C. Accounting Constraints

Constraint#1. Estimates and Judgments

Certain measurements cannot be performed completely accurately, and must therefore utilize conservative estimates and judgments.

For example, a company cannot fully predict the amount of money it will not collect from its customers, who having purchased goods from it on credit, ultimately decide not to pay. Instead, a company must make a conservative estimate based on its past experience with bad customers.


Constraint#2. Materiality

Inclusion and disclosure of financial transactions in financial statements hinge on their size and effect on the company performing them.

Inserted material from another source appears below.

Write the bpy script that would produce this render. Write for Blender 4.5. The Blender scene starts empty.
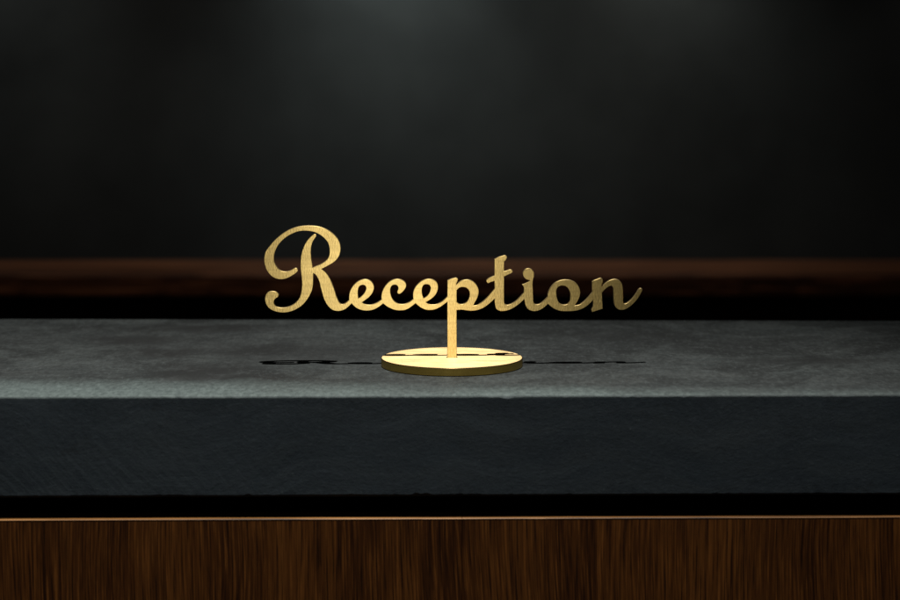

Note that materiality varies across different entities; a material transaction (taking out a $1,000 loan) for a local lemonade stand is likely immaterial for General Electric, whose financial information is reported in billions of dollars.


Constraint#3. Consistency

For each company, the preparation of financial statements must utilize measurement techniques and assumptions that are consistent from one period to another.

Keep in mind that, companies can choose among several different accounting methods to measure the monetary value of their inventories. What matters is that a company consistently applies the same inventory method across different fiscal years.


Constraint#4. Conservatism

Financial statements should be prepared with a downward measurement bias. Assets and revenues should not be overstated, while liabilities and expenses should not be understated.


Basic Accounting: Assumptions, Principles and Constraints Summerized


These basic conceptual framework (which contains accounting assumption, principles and constraints,) are critical to those who want to learn about accounting. Missing it, could result in confusion (in your learning-curve) later on. So I would suggest you to make the effort of becoming really good on this particular ground.